New Jersey’s Christie Offers Pension, Health Care Reform

New Jersey Gov. Chris Christie Tuesday unveiled pension and health care reform measures that would help curb the state’s unfunded liabilities while passing more of those costs on to employees.

Unfunded retirement liabilities total $46.8 billion for the state and its other post-employment benefits obligation is $56 billion underfunded — largely for retiree health care benefits.

Christie said the state must change its retirement and health care systems to help preserve those plans for future retirees.

“I know these reforms will not be popular with everyone,” Christie said in a statement. “I also know that failure to follow through with dramatic pension reform will imperil the system for everyone, and that failure to control and share costs of health care benefits will continue to eat away at our state and local budgets. We must reverse the damage caused by fairy-tale promises that have fattened benefits and pensions to unsustainable levels while ballooning unfunded liabilities to ­breathtaking levels.”

The Republican governor’s agenda includes changes for both current employees and retirees. It would also affect all four of the state’s retirement programs for teachers, police and firefighters, public employees, and judges. All would require legislative approval in order to become law.

Christie is looking to increase employee contributions, boost the retirement age to 65 from 55, and roll back a 9% increase in pension benefits that lawmakers authorized in 2001. Under his plan, employees would contribute a uniform 8.5% towards their retirement. Currently, employees pay from 3% to 8.5% of their salaries to the fund. Pension benefits would be calculated using an employee’s highest earnings over five years, rather than three.
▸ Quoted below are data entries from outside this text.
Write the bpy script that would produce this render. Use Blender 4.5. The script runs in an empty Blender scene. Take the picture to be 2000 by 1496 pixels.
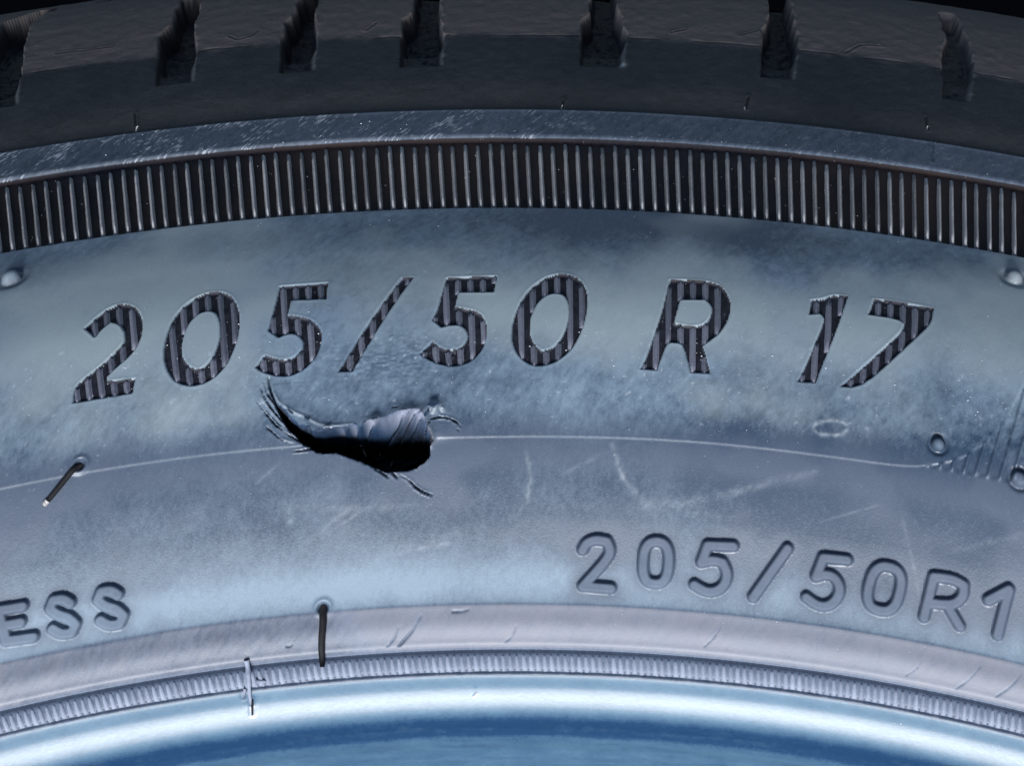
import bpy, math, numpy as np
from mathutils import Matrix, Vector
scene = bpy.context.scene
R_ = math.radians
MM = 0.001
LIFT = 211.5          # mm: height of the upper bead plane over the ground (tyre lies flat)

# ------------------------------------------------------------------ camera
cam = bpy.data.cameras.new('camera'); cam_o = bpy.data.objects.new('camera', cam)
scene.collection.objects.link(cam_o)
cam.sensor_width = 36.0; cam.lens = 36.0 * 3858.1898 / 2000.0
cam.shift_x = (-243.0599) * math.cos(R_(2.9722)) / 2000.0
cam.shift_y = -(-243.0599) * math.sin(R_(2.9722)) / 2000.0
cam.clip_start = 0.01; cam.clip_end = 100.0
cam_o.matrix_world = Matrix.Translation((0, 137.0428 * MM, (200.6573 + LIFT) * MM)) @ Matrix.Rotation(R_(30.3647), 4, 'X') @ Matrix.Rotation(R_(2.9722), 4, 'Z')
scene.camera = cam_o

# ------------------------------------------------------------------ sky and sun
SUN_EL, SUN_AZ = 27.5, 180.0
world = bpy.data.worlds.new("World"); scene.world = world; world.use_nodes = True
wn = world.node_tree; wn.nodes.clear()
sky = wn.nodes.new('ShaderNodeTexSky'); sky.sky_type = 'NISHITA'; sky.sun_disc = False
sky.sun_elevation = R_(SUN_EL); sky.sun_rotation = R_(SUN_AZ)
bg = wn.nodes.new('ShaderNodeBackground'); bg.inputs['Strength'].default_value = 0.050
wo = wn.nodes.new('ShaderNodeOutputWorld')
wn.links.new(sky.outputs[0], bg.inputs[0]); wn.links.new(bg.outputs[0], wo.inputs[0])
sun = bpy.data.lights.new('sun', 'SUN'); sun.energy = 3.0; sun.angle = R_(18); sun.color = (0.95, 0.97, 1.0)
sun_o = bpy.data.objects.new('sun', sun); scene.collection.objects.link(sun_o)
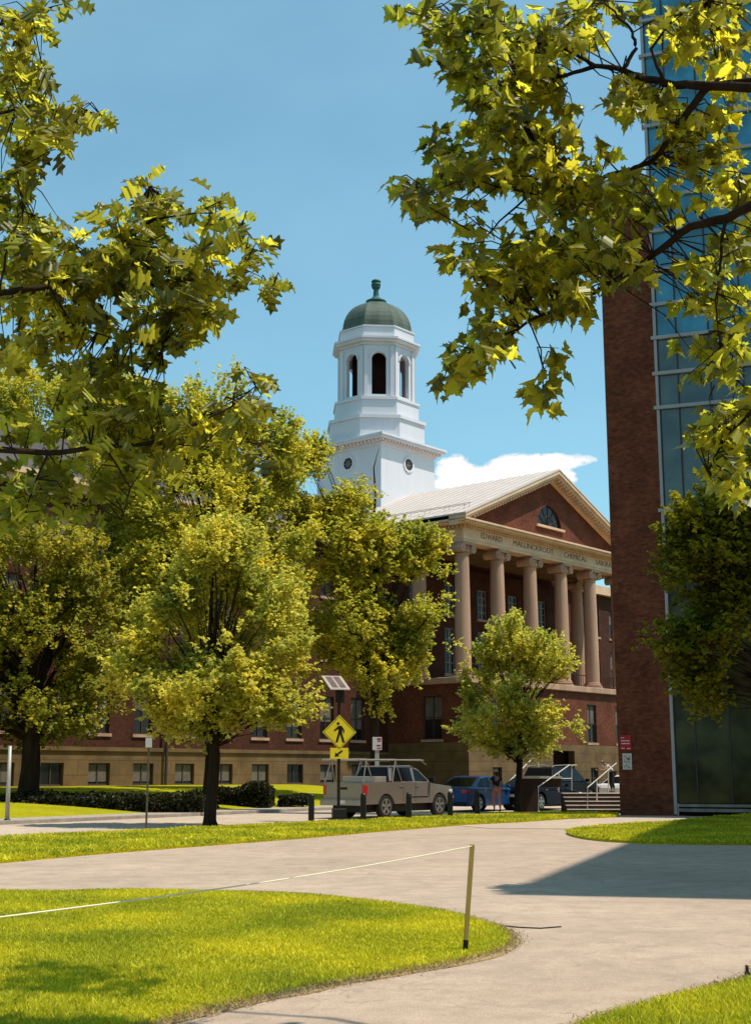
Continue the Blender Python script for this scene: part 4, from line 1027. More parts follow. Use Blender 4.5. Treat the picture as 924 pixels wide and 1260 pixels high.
# ------------------------------------------------------------------ stake and string
sx, sy, _ = G(572, 1172)
st = thing('survey_stake', 'leaning wooden stake planted at the tip of the foreground lawn', 'stake', (sx, sy, 0))
tpx = Vector(D(581, 1039, sy))-Vector((sx, sy, 0))
mb = MB(); 
d = tpx.normalized(); a = Vector((1, 0, -d.x)).normalized()*.022; bq = Vector((0, .012, 0))
bot_ = -d*.08
mb.add([bot_-a-bq, bot_+a-bq, bot_+a+bq, bot_-a+bq, tpx-a-bq, tpx+a-bq, tpx+a+bq, tpx-a+bq], [(0,3,2,1),(4,5,6,7),(0,1,5,4),(1,2,6,5),(2,3,7,6),(3,0,4,7)]); mb.build('shaft', M['wood'], st, bevel=.003)
mb = MB(); mb.add([bot_-a*1.03-bq*1.1, bot_+a*1.03-bq*1.1, bot_+a*1.03+bq*1.1, bot_-a*1.03+bq*1.1]+[p+d*.19 for p in (bot_-a*1.03-bq*1.1, bot_+a*1.03-bq*1.1, bot_+a*1.03+bq*1.1, bot_-a*1.03+bq*1.1)], [(0,3,2,1),(4,5,6,7),(0,1,5,4),(1,2,6,5),(2,3,7,6),(3,0,4,7)]); mb.build('painted_foot', M['black'], st)
s0 = Vector((sx, sy, 0))+tpx*.985; s1 = Vector(D(-60, 1136, 6.4))
mb = MB(); pts = [s0.lerp(s1, t/16)-Vector((0, 0, .035*math.sin(math.pi*t/16))) for t in range(17)]
mb.tube(pts, .0042, 4); tag(mb.build('string_line', M['string']), 'white string running from the stake top across the lawn to the left', 'string')
gx, gy, _ = G(919, 1201)
mb = MB(); mb.lathe([(.02, 0), (.022, .02), (.014, .04), (.013, .07), (.018, .075), (.008, .085)], (0, 0), 10); o = mb.build('irrigation_head', M['dkmetal']); o.location = (gx, gy, .0); tag(o, 'short black peg standing at the right edge of the corner lawn', 'peg')
# hose-like crack seal mark across the paving
mb = MB(); pts = [Vector(G(x, y))+Vector((0, 0, .0)) for x, y in ((606,1136),(620,1139),(640,1141),(665,1142),(690,1140))]
mb.tube([p+Vector((0, 0, -.002)) for p in pts], .008, 5); tag(mb.build('thin_cable', M['conc_dk']), 'thin dark cable lying on the paving beside the lawn tip', 'cable')

# ------------------------------------------------------------------ bollards
def bollard(loc, label):
    th = thing('bollard', label, 'bollard', loc, 0, 'black bollards along the kerb')
    mb = MB(); mb.lathe([(.095, -.05), (.095, .80), (.085, .83), (.09, .84), (.09, .88), (.05, .93), (.01, .94)], (0, 0), 14); mb.build('post', M['dkmetal'], th, smooth=False)
    return th
b0 = bollard(G(383, 1014), 'black bollard on the grass edge left of the crossing sign')
bl = [(447,1012,'black bollard in front of the rear wheel of the pickup'),(503,1010,'black bollard in front of the pickup door'),(554,1007.5,'black bollard between the pickup and the blue car'),(587,1003.5,'black bollard in front of the blue car, beside the walking woman')]
for x, y, l in bl: copy_tree(b0, None, l, G(x, y))

# ------------------------------------------------------------------ signs
sgx, sgy, _ = G(417, 1011); k = sgy/(F*CT)
def Zr(y): return D(417, y, sgy)[2]
sg = thing('crossing_sign', 'yellow diamond pedestrian crossing sign with arrow plaque and solar panel on a dark post', 'sign', (sgx, sgy, 0), R(14))
mb = MB(); mb.tube([(0,.06,-.05),(0,.06,Zr(842))], .055, 10); mb.build('post', M['dkmetal'], sg)
mb = MB(); mb.prism([(-.30,-.2),(.34,-.2),(.34,.30),(-.30,.30)], 0, .10); mb.prism([(-.22,-.14),(.24,-.14),(.2,.24),(-.2,.24)], .10, .42); mb.build('base_block', M['dkmetal'], sg, bevel=.03)
zc0 = Zr(901); hd = 20.5*k; wd_ = 16.0*k/math.cos(R(14))
def poly_front(pts, y0, y1, mat, name, parent, bev=0):
    mb = MB(); mb.prism_xz(pts, y0, y1); return mb.build(name, mat, parent, bevel=bev)
dia = poly_front([(-hd,zc0),(0,zc0-hd),(hd,zc0),(0,zc0+hd)], -.02, -.005, M['yellow'], 'diamond_plate', sg)
mb = MB()
for q in range(4):
    A = [(-hd,zc0),(0,zc0-hd),(hd,zc0),(0,zc0+hd)]; p, r = A[q], A[(q+1) % 4]
    def sc_(v, s): return (v[0]*s, zc0+(v[1]-zc0)*s)
    mb.prism_xz([sc_(p,.93), sc_(r,.93), sc_(r,.90), sc_(p,.90)], -.0245, -.0215)
mb.build('border', M['black'], dia)
s_ = hd/1.0
mb = MB()
def sh_(pts): mb.prism_xz([(x*s_, zc0+y*s_) for x, y in pts], -.0245, -.0215)
sh_([(-.02+.085*math.cos(2*math.pi*q/12)-.06, .50+.085*math.sin(2*math.pi*q/12)) for q in range(12)])
sh_([(-.10,.36),(.10,.38),(.20,.28),(.16,-.05),(-.08,-.05),(-.06,.12)])
sh_([(-.08,.34),(-.34,.12),(-.28,.05),(-.06,.20)]); sh_([(.15,.34),(.30,.12),(.28,-.06),(.22,-.06),(.22,.10),(.12,.22)])
sh_([(-.08,-.05),(.06,-.05),(-.10,-.58),(-.24,-.58)]); sh_([(.02,-.05),(.16,-.05),(.32,-.58),(.18,-.58)])
mb.build('walking_figure', M['black'], dia)
za = Zr(927); w2, h2 = .31, 6.4*k
pl = poly_front([(-w2,za-h2),(w2,za-h2),(w2,za+h2),(-w2,za+h2)], -.02, -.005, M['yellow'], 'arrow_plate', sg)
mb = MB(); mb.prism_xz([(-.16,za-.11),(.0,za-.09),(-.04,za-.05),(.12,za+.07),(.07,za+.11),(-.08,za-.01),(-.13,za+.03)], -.0245, -.0215); mb.build('arrow', M['black'], pl)
mb = MB(); zb = Zr(856); mb.box(-.10, .17, .0, .2, zb-.24, zb+.2); mb.build('control_box', M['dkmetal'], sg, bevel=.02)
zs_ = Zr(840); mb = MB()
c_ = math.cos(R(38)); s2_ = math.sin(R(38))
def pan(x, u_, h_): return (x-.12+u_*.22, .06-u_*c_*.9+h_*.3, zs_-.02-u_*s2_*.9+h_)
pw, pl_ = .34, .42
mb.add([pan(-pw,-pl_,0),pan(pw,-pl_,0),pan(pw,pl_,0),pan(-pw,pl_,0),pan(-pw,-pl_,.04),pan(pw,-pl_,.04),pan(pw,pl_,.04),pan(-pw,pl_,.04)], [(0,3,2,1),(4,5,6,7),(0,1,5,4),(1,2,6,5),(2,3,7,6),(3,0,4,7)])
sp_ = mb.build('solar_panel', surf('solar_frame', (.42, .34, .30), .4, .05), sg)
mb = MB()
for xa, xb in ((-.24, -.03), (.03, .24)):
    mb.add([pan(xa,-.36,.043),pan(xb,-.36,.043),pan(xb,.36,.043),pan(xa,.36,.043)], [(0,1,2,3)])
mb.build('solar_cell', surf('solar_cell', (.16, .10, .075), .3, .2), sp_)
# parking sign behind the pickup
psx, psy, _ = D(464, 950, 56); kp = psy/(F*CT)
pk = thing('parking_sign', 'white parking restriction sign with red print on a pale post behind the pickup', 'sign', (psx, psy, 0), R(8))
def Zp(y): return D(464, y, psy)[2]
mb = MB(); mb.box(-.09, .09, .0, .05, -.05, Zp(908)); mb.build('post', M['galv'], pk)
mb = MB(); mb.box(-.20, .20, -.025, -.003, Zp(923), Zp(907)); pl = mb.build('plate', M['signwhite'], pk, bevel=.005)
mb = MB(); z1 = Zp(907); mb.box(.0, .17, -.03, -.026, z1-.12, z1-.04); mb.box(.02, .16, -.03, -.026, z1-.19, z1-.15); mb.box(-.02, .15, -.03, -.026, z1-.38, z1-.32); mb.box(.0,.17,-.03,-.026,z1-.48,z1-.44); mb.build('print', M['red'], pl)
# thin signpost left
tx, ty, _ = G(180, 1023.5)
ts = thing('signpost', 'thin grey signpost with a small tag on top, on the grass strip', 'sign', (tx, ty, 0))
mb = MB(); mb.box(-.025, .025, -.02, .02, -.05, D(180, 908, ty)[2]); mb.build('post', surf('post_metal', (.12, .09, .06), .6), ts)
zt_ = D(180, 908, ty)[2]; mb = MB(); mb.box(-.09, .09, -.035, -.022, zt_-.26, zt_); mb.build('plate', M['signwhite'], ts)
# pale leaning post at far left
gx, gy, _ = G(9, 1014)
gp = thing('metal_post', 'pale slightly leaning metal post by the kerb at the far left edge', 'post', (gx, gy, 0))
mb = MB(); p1 = Vector(D(13, 918, gy))-Vector((gx, gy, 0)); mb.tube([(0,0,-.05), tuple(p1*.5), tuple(p1)], [.075, .065, .055], 10); mb.build('shaft', M['galv'], gp, smooth=True)
mb = MB(); mb.lathe([(.12, 0), (.12, .12), (.08, .16)], (0, 0), 10); mb.build('base_collar', M['dkmetal'], gp)
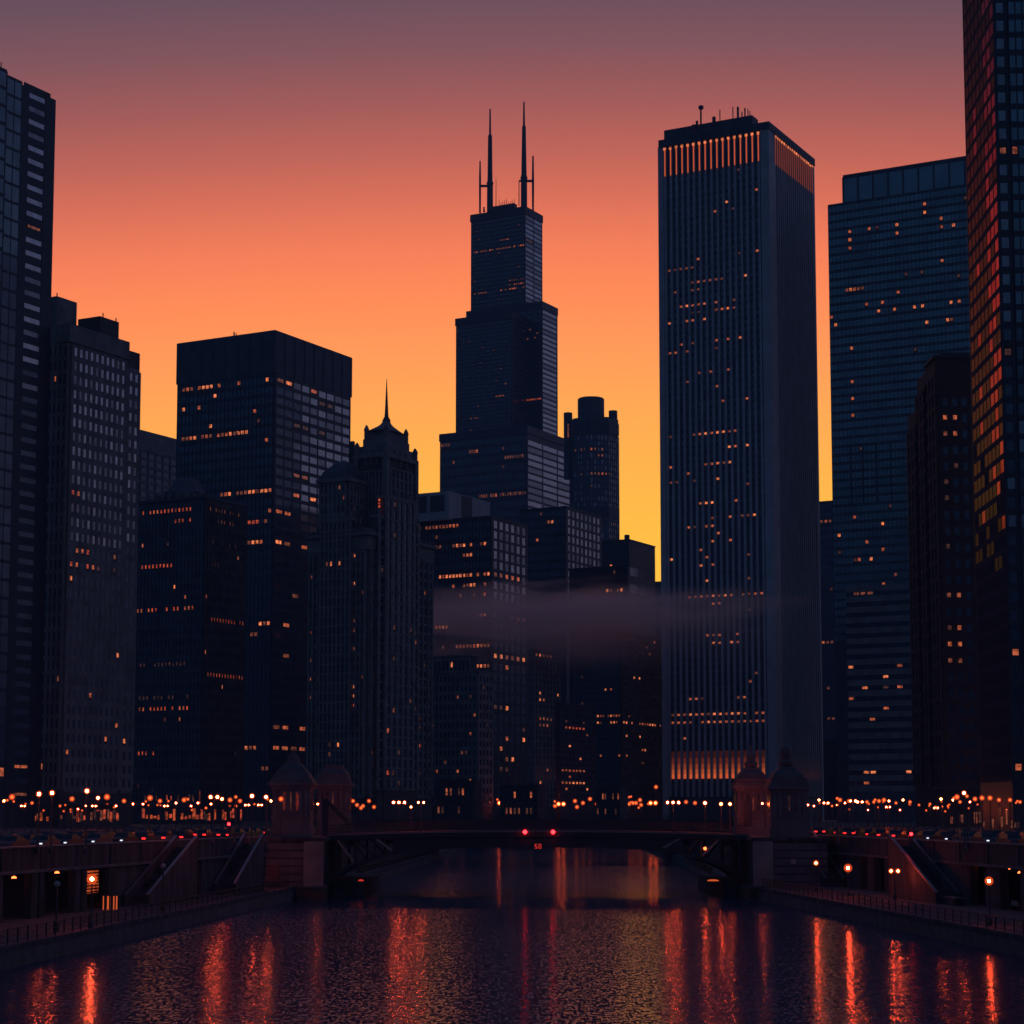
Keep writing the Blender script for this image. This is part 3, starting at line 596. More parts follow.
b.light_row(480, 524, 491, .7, D); b.light_row(480, 524, 496, .5, D2); b.scatter(.012, ('lit_dim', 'lit_faint', 'lit_faint'), face='L')
b.finish()
def mast(name, u, segs, bars=()):
    mb = MB(); x, y, _ = at(u, 200, K + 40)
    pr = []
    for v, r in segs: pr.append((r, at(u, v, K + 40)[2]))
    mb.lathe(x, y, pr, 8); o = mb.build(name, 'black_metal', b.root)
    for v, u2, h in bars:
        k = MB(); z = at(u, v, K + 40)[2]; x2 = at(u2, v, K + 40)[0]; k.box(WORLD, min(x, x2), max(x, x2), y - .6, y + .6, z - h, z + h)
        c = k.build('crossbar', 'black_metal', None, loc=tuple(b.root.location)); c.parent = o; c.location = (0, 0, 0)
mast('antenna', 490, [(212, 2.3), (186, 2.2), (183, 2.6), (181, 1.9), (136, 1.5), (134, .8), (109, .55)], ((186, 479, .8),))
mast('antenna', 524, [(210, 2.4), (181, 2.3), (178, 2.7), (175, 2.0), (127, 1.4), (125, .8), (102, .55)], ((181, 534, .8), (181, 519, .6)))
mast('antenna', 480, [(213, .7), (178, .8), (161, .5)]); mast('antenna', 533, [(211, .7), (182, .9), (156, .6)])
mast('antenna', 496, [(206, .3), (178, .15)]); mast('antenna', 519, [(206, .35), (181, .3)]); mast('antenna', 484, [(212, .8), (207, .5)])
for i in range(9): mast('antenna', 499 + i * 1.9, [(205, .25), (199 + (i * 7 % 4), .15)])

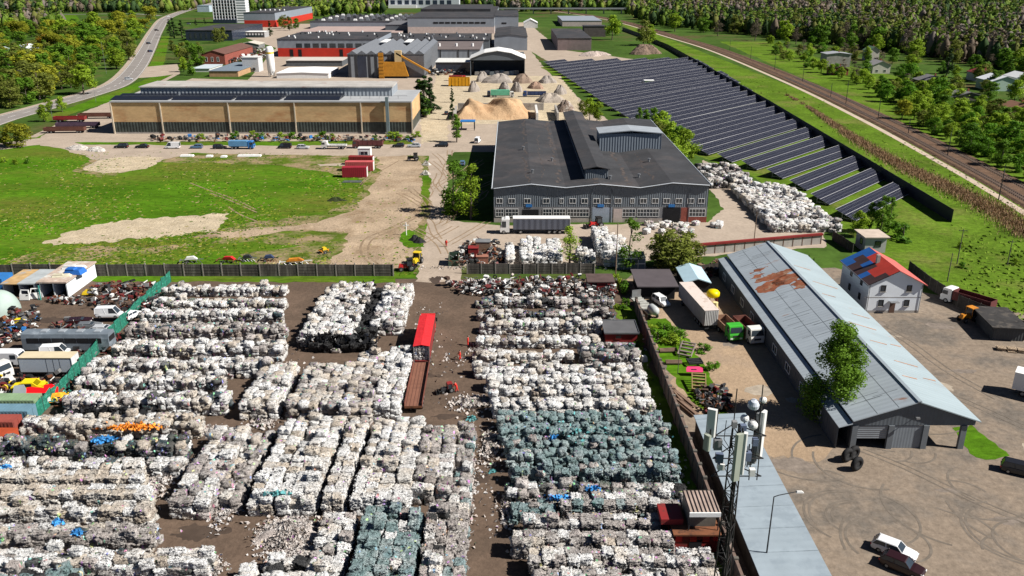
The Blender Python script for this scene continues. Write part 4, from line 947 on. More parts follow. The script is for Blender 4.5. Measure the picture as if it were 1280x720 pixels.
# red topped wall
a=G(868,319);b=G(1036,304)
t=T('red_topped_wall','pale concrete wall with a red coping between the sheds and the bale stacks','wall',(a.x,a.y,0),math.atan2(b.y-a.y,b.x-a.x)); L=(b-a).length
m=MB(); n=int(L/2.5)
for i in range(n): m.box(i*2.5+.1,-.08,0,i*2.5+2.4,.08,2.2)
P('panels',m,CONC,t); m=MB(); [m.box(i*2.5-.1,-.14,0,i*2.5+.1,.14,2.2) for i in range(n+1)]; P('pier',m,M('pier_brown',(.14,.09,.07),.9,var=.2),t)
m=MB(); m.box(-.2,-.4,2.21,n*2.5+.2,.4,2.65); P('coping',m,M('coping_red',(.20,.02,.018),.7,var=.2),t)
# dark fence round the solar lawn
def meshfence(name,label,pts,h,mat,pm,pitch=3.0,px=True,lean=.0,t=.06):
    W_=[G(*p) for p in pts] if px else [Vector(p) for p in pts]
    P0=resample(W_,pitch); r=T(name,label,'fence',tuple(P0[0])); o=P0[0]; m=MB();p=MB(); rr=random.Random(9)
    for a,b in zip(P0,P0[1:]):
        d=(b-a).normalized(); n=Vector((d.y,-d.x,0))*t*.5
        A,B=a-o,b-o; h1,h2=h+rr.uniform(-.1,.1)*lean*4,h+rr.uniform(-.1,.1)*lean*4
        m.add([A-n,B-n,B+n,A+n,A-n+Vector((0,0,h1)),B-n+Vector((0,0,h2)),B+n+Vector((0,0,h2)),A+n+Vector((0,0,h1))],[(4,5,6,7),(0,1,5,4),(1,2,6,5),(2,3,7,6),(3,0,4,7)])
    pm_=p.tube((0,0,0),(0,0,h+.15),.07,n=6).mesh('fence_post',pm)
    for a in P0[:100]: P('fence_post',pm_,None,r,loc=tuple(a-o))
    P('fence_sheet',m,mat,r); return r
meshfence('solar_fence','tall black sheet fence running between the solar rows and the railway',[(778,38),(800,46),(835,61),(890,93),(960,134),(1060,197),(1197,283)],3.4,M('black_sheet_fence',(.018,.022,.03),.6,var=.3,scale=.4),DSTEEL,4.0)
meshfence('green_net_fence','sagging green net fence between the scrap yard and the bales',[(214,352),(172,392),(140,424),(108,458),(86,486),(62,508),(34,536)],2.4,M('green_net',(.015,.15,.10),.8,var=.4,scale=1.5,stretch=(1,1,3),col2=(.06,.3,.22),c2scale=1.2,c2lo=.54,c2hi=.62),DSTEEL,2.5,lean=.8)
meshfence('boundary_fence','dark weathered board fence along the right edge of the paved yard',[(1040,300),(1068,318)],2.3,M('dark_boards',(.05,.042,.036),.9,var=.4,scale=1.4),DCONC,2.5)
meshfence('boundary_fence','dark plank fence behind the white and maroon truck',[(1135,340),(1160,360),(1200,386),(1240,402),(1300,428)],2.5,MATS['dark_boards'],DCONC,2.5)
meshfence('boundary_fence','low dark fence behind the brown roofed hut',[(846,347),(880,343),(905,340)],2.2,MATS['dark_boards'],DCONC,2.5)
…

The plan includes increasing early-retirement qualifications to 30 years of ­service from 25. Retirees would no longer receive cost-of-living adjustments.

Christie wants to change the pension fund’s expected rate of investment return to 7.5% from 8.25%, “to reflect a more realistic picture of today’s investment climate,” according to a fact sheet of the proposed reforms.

In response to the proposals, Senate President Stephen Sweeney Tuesday said Democratic lawmakers are also eager to make pension and health care programs sustainable, but insisted that the state must step forward and pay its share.

In the past, both Republican and Democratic governors have skipped payments to the state’s pension fund, which added to its unfunded liability. The fiscal 2011 budget, Christie’s first spending plan after taking office in January, misses a $3 billion payment to the pension fund. Fiscal 2011 began July 1.

“We can’t expect public workers to pay more and not hold up our end of the deal any longer,” Sweeney said in a statement. “If the problem is as great as [the state] treasurer says, we can’t expect workers to shoulder the entire cost of fixing it.”

The administration calculates that ­absent reforms, New Jersey’s unfunded pension liability will escalate to $181 billion in 2041 from the current $46.8 billion. Christie estimates that with his proposals, the state’s unfunded retirement obligation will be $23 billion in 2041.

Proposed health care benefit changes include employees paying 30%. The state currently pays for 92% of health care ­benefits. Government workers would also pay a percentage of the plan’s premium rather than a percentage of their salary towards health care. He also proposed increases to retiree co-pays, but not retiree contributions for health care.